(YOUR TASK):
The listing below contains a span that opens with the line containing "cliff = smooth(blur(cliff, 14)" and closes with the line containing "rockf = np.maximum(rockf, cliff * .96)". Return that span exactly.
== MATERIAL PROVIDED ==
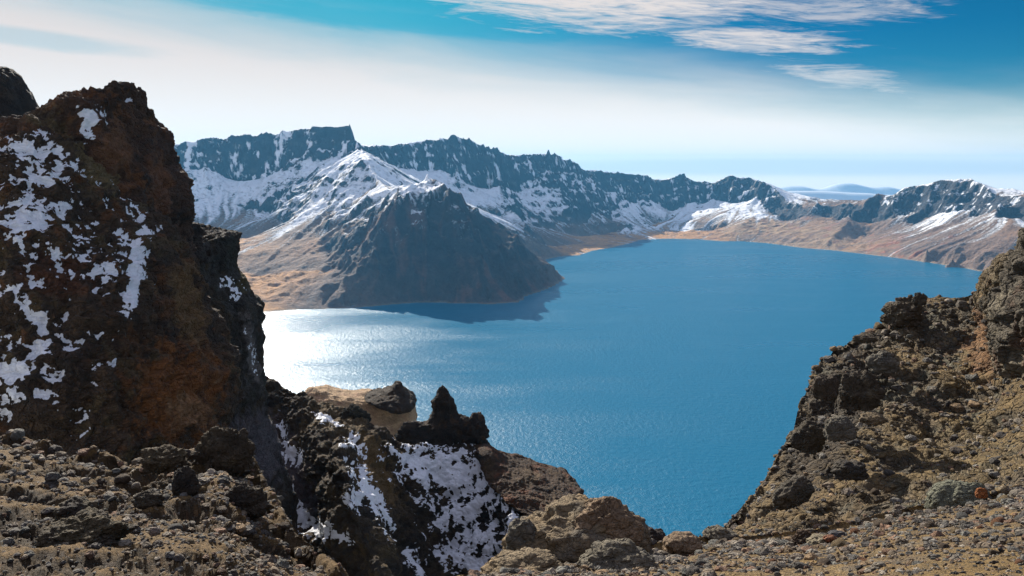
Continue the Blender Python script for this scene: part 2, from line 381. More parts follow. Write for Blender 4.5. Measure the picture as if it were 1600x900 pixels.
# streaks running straight down the fall line (screes, gullies)
def lic(noise, steps, A):
    g1, g0 = np.gradient(A, FS); L = np.hypot(g0, g1) + 1e-5; g0 = g0 / L; g1 = g1 / L
    acc = noise.copy(); iy, ix = np.mgrid[0:ny, 0:nx].astype(np.float32)
    for sgn in (1, -1):
        a, b = iy.copy(), ix.copy()
        for s in range(steps):
            ii = np.clip(a, 0, ny - 1).astype(np.int32); jj = np.clip(b, 0, nx - 1).astype(np.int32)
            a += sgn * g1[ii, jj]; b += sgn * g0[ii, jj]
            acc += noise[np.clip(a, 0, ny - 1).astype(np.int32), np.clip(b, 0, nx - 1).astype(np.int32)]
    acc = acc - acc.mean(); return (acc / acc.std()).astype(np.float32)
dirf = blur(H + 22 * n2d(420, 3, fbm, 2.0) * land, 10)
wn = rng.normal(size=(ny, nx)).astype(np.float32)
st_fine = lic(blur(wn, 1), 30, dirf)
st_mid = lic(blur(wn, 9) * 4, 46, dirf)
st_big = lic(blur(rng.normal(size=(ny, nx)).astype(np.float32), 44) * 20, 56, dirf)
steep = smooth(slope, .45, 1.0)
rid = n2d(420, 7, ridged, 1.0); rid2 = n2d(150, 5, ridged, 5.0); fb = n2d(260, 6, fbm, 3.0)
crest = np.zeros((ny, nx))
for ln in [rim, spur, cone_r, cone_l]:
    p_ = line(ln); i_ = np.rint((p_[:, 1] - GY0) / FS).astype(int); j_ = np.rint((p_[:, 0] - GX0) / FS).astype(int)
    ok_ = (i_ >= 0) & (i_ < ny) & (j_ >= 0) & (j_ < nx); crest[i_[ok_], j_[ok_]] = 1
for _ in range(13): crest = np.maximum(crest * .9, np.maximum.reduce([np.roll(crest, 1, 0), np.roll(crest, -1, 0), np.roll(crest, 1, 1), np.roll(crest, -1, 1)]) * .9)
calm = 1 - .72 * blur(crest, 2) / .95
H = H + land * calm * ((rid - .45) * (12 + 62 * steep) + (rid2 - .4) * (6 + 44 * steep) + fb * (14 + 10 * steep))
hgt = smooth(H, 30, 220)
H = H + land * (st_big * (1.5 + 8 * smooth(slope, .2, .6) * (1 - .3 * steep)) + st_mid * (.6 + 4.2 * smooth(slope, .2, .6)) + st_fine * (.2 + 2.6 * smooth(slope, .25, .7)))
cz = np.exp(-(((XX + 180) / 480) ** 2 + ((YY - 2860) / 380) ** 2)); H = H + land * cz * (st_mid * 5 + st_big * 7 + (rid2 - .4) * 34)
# strata ledges in the cliffs
terr = np.sin(H / 9.0 + fb * 5) * 2.6; H = H + terr * steep * land
# low knolls on the old lava flats
knoll = n2d(75, 4, ridged, 9.0); H = H + land * (1 - smooth(slope, .12, .35)) * (knoll - .4) * 12
gy, gx = np.gradient(H, FS); sl = np.hypot(gx, gy); 
# snow: how low it reaches, by place
sx = [(P(420,300,3900),170),(P(330,300,3900),160),(P(530,280,3800),205),(P(470,330,3550),215),(P(600,300,3400),215),(P(640,330,2950),225),(P(700,330,2950),290),(P(760,330,3060),310),(P(700,260,4700),120),(P(800,300,4900),100),(P(800,340,4400),125),(P(950,320,5600),45),(P(1280,325,5200),330),(P(1600,300,4100),330),(P(1080,330,5900),28),(P(1190,330,5500),75),(P(1240,350,5100),165),(P(1300,340,4900),215),(P(1400,360,4500),135),(P(1470,350,4400),140),(P(1570,350,3950),150)]
num = 0; den = 0
for q, v in sx:
    wgt = 1.0 / (((XX - q[0]) ** 2 + (YY - q[1]) ** 2) / 1e4 + 1) ** 1.6; num = num + wgt * v; den = den + wgt
snl = num / den
lump = n2d(90, 5, fbm, 7.0); lump2 = n2d(28, 4, fbm, 8.0)
sc = (H - snl + 42) / 80 + st_mid * .6 + st_fine * .75 + lump * 1.0
snow = smooth(sc, -.7, 1.7) * .93
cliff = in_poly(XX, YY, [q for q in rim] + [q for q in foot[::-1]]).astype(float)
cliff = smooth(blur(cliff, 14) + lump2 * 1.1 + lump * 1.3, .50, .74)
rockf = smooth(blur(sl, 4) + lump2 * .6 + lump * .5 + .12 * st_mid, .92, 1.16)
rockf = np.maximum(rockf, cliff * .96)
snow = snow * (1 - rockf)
snow = snow * (.86 + .25 * lump2)
l3 = n2d(55, 5, fbm, 21.0); l4 = n2d(19, 4, fbm, 23.0)
dust = smooth(st_fine * .16 + st_mid * .22 + l3 * 1.7 + l4 * 1.5 + lump * 1.5 + .16 * np.sin(H / 9.0 + fb * 6), .06, .95) * smooth(H, 110, 260) * .92
dust = dust * (1 - .6 * np.clip(cz * 1.4, 0, 1) * (1 - smooth(H, 290, 360)))
snow = np.maximum(snow, dust * rockf)
snow = np.maximum(snow, smooth(blur(crest, 2), .62, .85) * smooth(lump + .4 * lump2, .02, .2) * smooth(H, 150, 260) * .95)
# rock and scree colours
f1 = n2d(300, 4, fbm, 11.0).ravel(); f2 = n2d(60, 4, fbm, 12.0).ravel(); sf = (st_mid * .5 + st_fine * .5).ravel()
Hr = H.ravel()
c = np.tile(np.array([.185, .118, .082], np.float32), (XX.size, 1))                     # grey-brown scree
c = cmix(c, (.085, .072, .075), smooth(sf + f1, .2, 1.4))
c = cmix(c, (.215, .125, .085), smooth(f1 * 2 - sf * .3, .35, 1.2) * .7)
flat = (1 - smooth(blur(slope, 3), .16, .40)).ravel() * (1 - smooth(Hr, 150, 260))
c = cmix(c, (.56, .275, .080), flat * (.65 + .35 * smooth(f2, -.3, .3)) * (1 - .65 * smooth(XX.ravel(), 900, 1700)))
c = cmix(c, (.17, .085, .055), flat * smooth(f2 + f1, .12, .5) * .8)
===
(FULL OUTPUT):
cliff = smooth(blur(cliff, 14) + lump2 * 1.1 + lump * 1.3, .50, .74)
rockf = smooth(blur(sl, 4) + lump2 * .6 + lump * .5 + .12 * st_mid, .92, 1.16)
rockf = np.maximum(rockf, cliff * .96)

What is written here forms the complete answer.